SHORT TASK: Will you extract the entries word for word? Images should not appear in the copy.

RECORDED DATA:
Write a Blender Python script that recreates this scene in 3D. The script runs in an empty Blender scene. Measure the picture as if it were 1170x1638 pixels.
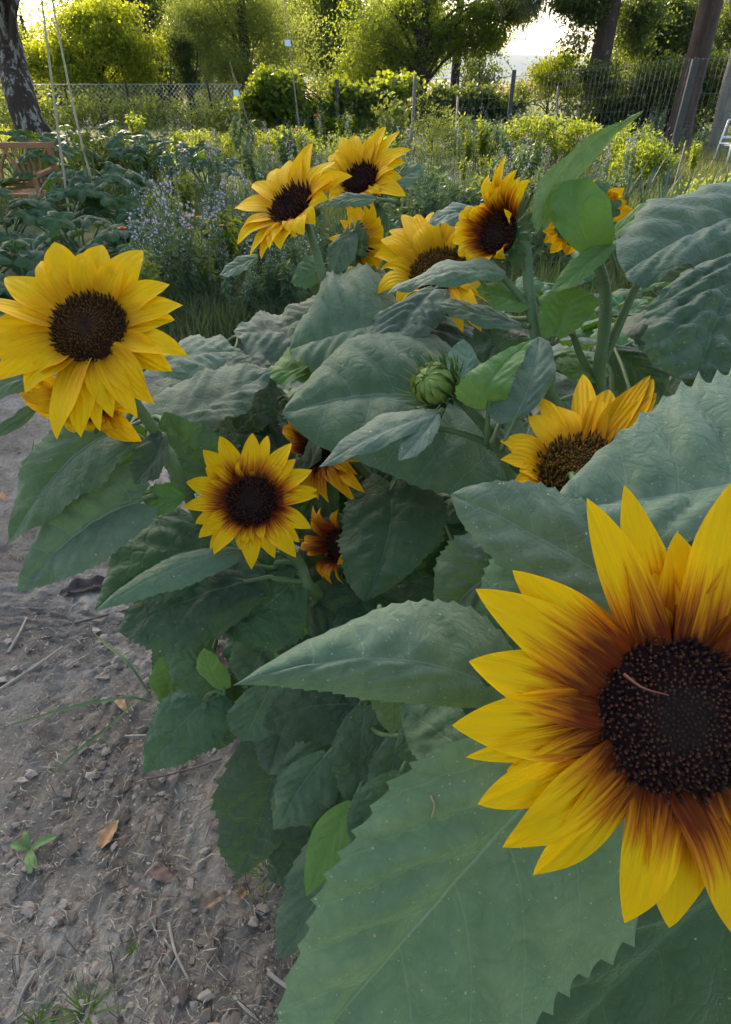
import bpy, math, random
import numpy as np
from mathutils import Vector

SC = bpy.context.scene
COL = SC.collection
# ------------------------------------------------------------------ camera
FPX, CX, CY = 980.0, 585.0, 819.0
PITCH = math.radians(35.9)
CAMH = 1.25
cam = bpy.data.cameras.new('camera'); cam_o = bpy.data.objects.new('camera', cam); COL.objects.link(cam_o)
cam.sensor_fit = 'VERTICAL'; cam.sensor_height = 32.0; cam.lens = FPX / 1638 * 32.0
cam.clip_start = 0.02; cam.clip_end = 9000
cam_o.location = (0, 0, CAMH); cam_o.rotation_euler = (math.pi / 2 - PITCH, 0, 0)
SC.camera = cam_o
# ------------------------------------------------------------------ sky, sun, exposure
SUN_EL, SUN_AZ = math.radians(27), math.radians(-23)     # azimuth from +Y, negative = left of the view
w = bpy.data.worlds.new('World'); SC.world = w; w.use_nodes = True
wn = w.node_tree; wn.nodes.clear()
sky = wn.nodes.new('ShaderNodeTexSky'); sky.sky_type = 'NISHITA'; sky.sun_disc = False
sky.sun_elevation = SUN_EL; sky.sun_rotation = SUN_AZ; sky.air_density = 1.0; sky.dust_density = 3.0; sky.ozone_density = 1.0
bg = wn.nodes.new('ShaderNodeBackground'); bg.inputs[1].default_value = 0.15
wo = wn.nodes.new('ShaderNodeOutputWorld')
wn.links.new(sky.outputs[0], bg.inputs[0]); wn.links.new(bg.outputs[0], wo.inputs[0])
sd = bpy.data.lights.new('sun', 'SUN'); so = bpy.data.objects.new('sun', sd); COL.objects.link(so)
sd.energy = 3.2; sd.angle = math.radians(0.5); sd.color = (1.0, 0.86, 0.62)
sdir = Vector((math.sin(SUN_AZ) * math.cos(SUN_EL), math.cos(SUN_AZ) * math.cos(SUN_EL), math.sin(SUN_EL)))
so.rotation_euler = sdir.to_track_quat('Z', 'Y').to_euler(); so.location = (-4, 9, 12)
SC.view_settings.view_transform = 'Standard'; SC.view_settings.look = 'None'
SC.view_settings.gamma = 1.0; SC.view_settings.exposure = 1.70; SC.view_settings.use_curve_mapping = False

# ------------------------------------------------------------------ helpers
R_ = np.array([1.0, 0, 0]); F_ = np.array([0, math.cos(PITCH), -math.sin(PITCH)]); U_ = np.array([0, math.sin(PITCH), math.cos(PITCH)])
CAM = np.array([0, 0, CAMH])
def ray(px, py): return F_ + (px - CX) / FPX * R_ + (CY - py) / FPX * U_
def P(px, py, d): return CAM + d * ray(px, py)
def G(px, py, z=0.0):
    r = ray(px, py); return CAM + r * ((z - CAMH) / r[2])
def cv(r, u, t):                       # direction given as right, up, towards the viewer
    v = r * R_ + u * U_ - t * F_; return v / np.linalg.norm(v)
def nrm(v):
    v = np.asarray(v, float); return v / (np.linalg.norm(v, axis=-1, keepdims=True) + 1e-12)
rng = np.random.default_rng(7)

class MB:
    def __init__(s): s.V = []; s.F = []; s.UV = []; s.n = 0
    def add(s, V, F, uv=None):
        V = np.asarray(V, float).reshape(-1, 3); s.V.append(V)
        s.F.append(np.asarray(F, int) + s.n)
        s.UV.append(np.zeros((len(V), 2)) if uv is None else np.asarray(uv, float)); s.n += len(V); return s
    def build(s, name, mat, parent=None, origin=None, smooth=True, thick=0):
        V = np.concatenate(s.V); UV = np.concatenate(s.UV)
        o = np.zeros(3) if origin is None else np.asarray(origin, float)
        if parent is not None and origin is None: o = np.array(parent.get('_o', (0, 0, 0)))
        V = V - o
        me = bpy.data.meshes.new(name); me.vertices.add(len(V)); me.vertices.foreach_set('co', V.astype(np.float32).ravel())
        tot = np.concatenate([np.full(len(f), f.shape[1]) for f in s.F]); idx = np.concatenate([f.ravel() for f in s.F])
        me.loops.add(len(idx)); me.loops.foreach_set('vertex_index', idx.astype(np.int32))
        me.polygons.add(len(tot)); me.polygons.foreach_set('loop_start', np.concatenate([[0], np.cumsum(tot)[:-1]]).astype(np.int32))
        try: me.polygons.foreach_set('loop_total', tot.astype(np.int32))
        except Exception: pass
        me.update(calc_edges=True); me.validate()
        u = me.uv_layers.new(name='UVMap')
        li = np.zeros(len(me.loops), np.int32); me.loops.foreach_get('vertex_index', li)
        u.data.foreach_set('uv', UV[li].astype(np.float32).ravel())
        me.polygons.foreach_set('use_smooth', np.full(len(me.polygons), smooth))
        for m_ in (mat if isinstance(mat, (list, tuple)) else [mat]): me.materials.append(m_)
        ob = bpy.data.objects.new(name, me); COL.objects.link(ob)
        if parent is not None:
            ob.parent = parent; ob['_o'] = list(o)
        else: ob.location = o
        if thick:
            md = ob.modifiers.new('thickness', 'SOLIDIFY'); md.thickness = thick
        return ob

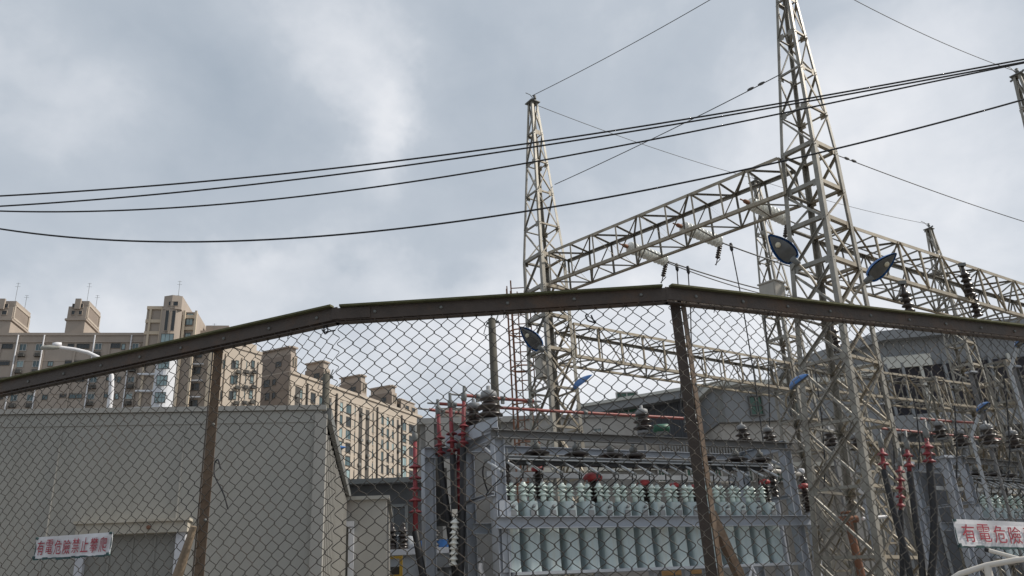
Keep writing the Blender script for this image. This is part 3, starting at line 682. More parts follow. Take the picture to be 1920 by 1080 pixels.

EXPECTED ANSWER:
Write a Blender Python script that recreates this scene in 3D. The script runs in an empty Blender scene. Measure the picture as if it were 1170x1638 pixels.
import bpy, math, random
import numpy as np
from mathutils import Vector

SC = bpy.context.scene
COL = SC.collection
# ------------------------------------------------------------------ camera
FPX, CX, CY = 980.0, 585.0, 819.0
PITCH = math.radians(35.9)
CAMH = 1.25
cam = bpy.data.cameras.new('camera'); cam_o = bpy.data.objects.new('camera', cam); COL.objects.link(cam_o)
cam.sensor_fit = 'VERTICAL'; cam.sensor_height = 32.0; cam.lens = FPX / 1638 * 32.0
cam.clip_start = 0.02; cam.clip_end = 9000
cam_o.location = (0, 0, CAMH); cam_o.rotation_euler = (math.pi / 2 - PITCH, 0, 0)
SC.camera = cam_o
# ------------------------------------------------------------------ sky, sun, exposure
SUN_EL, SUN_AZ = math.radians(27), math.radians(-23)     # azimuth from +Y, negative = left of the view
w = bpy.data.worlds.new('World'); SC.world = w; w.use_nodes = True
wn = w.node_tree; wn.nodes.clear()
sky = wn.nodes.new('ShaderNodeTexSky'); sky.sky_type = 'NISHITA'; sky.sun_disc = False
sky.sun_elevation = SUN_EL; sky.sun_rotation = SUN_AZ; sky.air_density = 1.0; sky.dust_density = 3.0; sky.ozone_density = 1.0
bg = wn.nodes.new('ShaderNodeBackground'); bg.inputs[1].default_value = 0.15
wo = wn.nodes.new('ShaderNodeOutputWorld')
wn.links.new(sky.outputs[0], bg.inputs[0]); wn.links.new(bg.outputs[0], wo.inputs[0])
sd = bpy.data.lights.new('sun', 'SUN'); so = bpy.data.objects.new('sun', sd); COL.objects.link(so)
sd.energy = 3.2; sd.angle = math.radians(0.5); sd.color = (1.0, 0.86, 0.62)
sdir = Vector((math.sin(SUN_AZ) * math.cos(SUN_EL), math.cos(SUN_AZ) * math.cos(SUN_EL), math.sin(SUN_EL)))
so.rotation_euler = sdir.to_track_quat('Z', 'Y').to_euler(); so.location = (-4, 9, 12)
SC.view_settings.view_transform = 'Standard'; SC.view_settings.look = 'None'
SC.view_settings.gamma = 1.0; SC.view_settings.exposure = 1.70; SC.view_settings.use_curve_mapping = False

# ------------------------------------------------------------------ helpers
R_ = np.array([1.0, 0, 0]); F_ = np.array([0, math.cos(PITCH), -math.sin(PITCH)]); U_ = np.array([0, math.sin(PITCH), math.cos(PITCH)])
CAM = np.array([0, 0, CAMH])
def ray(px, py): return F_ + (px - CX) / FPX * R_ + (CY - py) / FPX * U_
def P(px, py, d): return CAM + d * ray(px, py)
def G(px, py, z=0.0):
    r = ray(px, py); return CAM + r * ((z - CAMH) / r[2])
def cv(r, u, t):                       # direction given as right, up, towards the viewer
    v = r * R_ + u * U_ - t * F_; return v / np.linalg.norm(v)
def nrm(v):
    v = np.asarray(v, float); return v / (np.linalg.norm(v, axis=-1, keepdims=True) + 1e-12)
rng = np.random.default_rng(7)

class MB:
    def __init__(s): s.V = []; s.F = []; s.UV = []; s.n = 0
    def add(s, V, F, uv=None):
        V = np.asarray(V, float).reshape(-1, 3); s.V.append(V)
        s.F.append(np.asarray(F, int) + s.n)
        s.UV.append(np.zeros((len(V), 2)) if uv is None else np.asarray(uv, float)); s.n += len(V); return s
    def build(s, name, mat, parent=None, origin=None, smooth=True, thick=0):
        V = np.concatenate(s.V); UV = np.concatenate(s.UV)
        o = np.zeros(3) if origin is None else np.asarray(origin, float)
        if parent is not None and origin is None: o = np.array(parent.get('_o', (0, 0, 0)))
        V = V - o
        me = bpy.data.meshes.new(name); me.vertices.add(len(V)); me.vertices.foreach_set('co', V.astype(np.float32).ravel())
        tot = np.concatenate([np.full(len(f), f.shape[1]) for f in s.F]); idx = np.concatenate([f.ravel() for f in s.F])
        me.loops.add(len(idx)); me.loops.foreach_set('vertex_index', idx.astype(np.int32))
        me.polygons.add(len(tot)); me.polygons.foreach_set('loop_start', np.concatenate([[0], np.cumsum(tot)[:-1]]).astype(np.int32))
        try: me.polygons.foreach_set('loop_total', tot.astype(np.int32))
        except Exception: pass
        me.update(calc_edges=True); me.validate()
        u = me.uv_layers.new(name='UVMap')
        li = np.zeros(len(me.loops), np.int32); me.loops.foreach_get('vertex_index', li)
        u.data.foreach_set('uv', UV[li].astype(np.float32).ravel())
        me.polygons.foreach_set('use_smooth', np.full(len(me.polygons), smooth))
        for m_ in (mat if isinstance(mat, (list, tuple)) else [mat]): me.materials.append(m_)
        ob = bpy.data.objects.new(name, me); COL.objects.link(ob)
        if parent is not None:
            ob.parent = parent; ob['_o'] = list(o)
        else: ob.location = o
        if thick:
            md = ob.modifiers.new('thickness', 'SOLIDIFY'); md.thickness = thick
        return ob

Keep writing the Blender script for this image. This is part 3, starting at line 682. More parts follow. Take the picture to be 1920 by 1080 pixels.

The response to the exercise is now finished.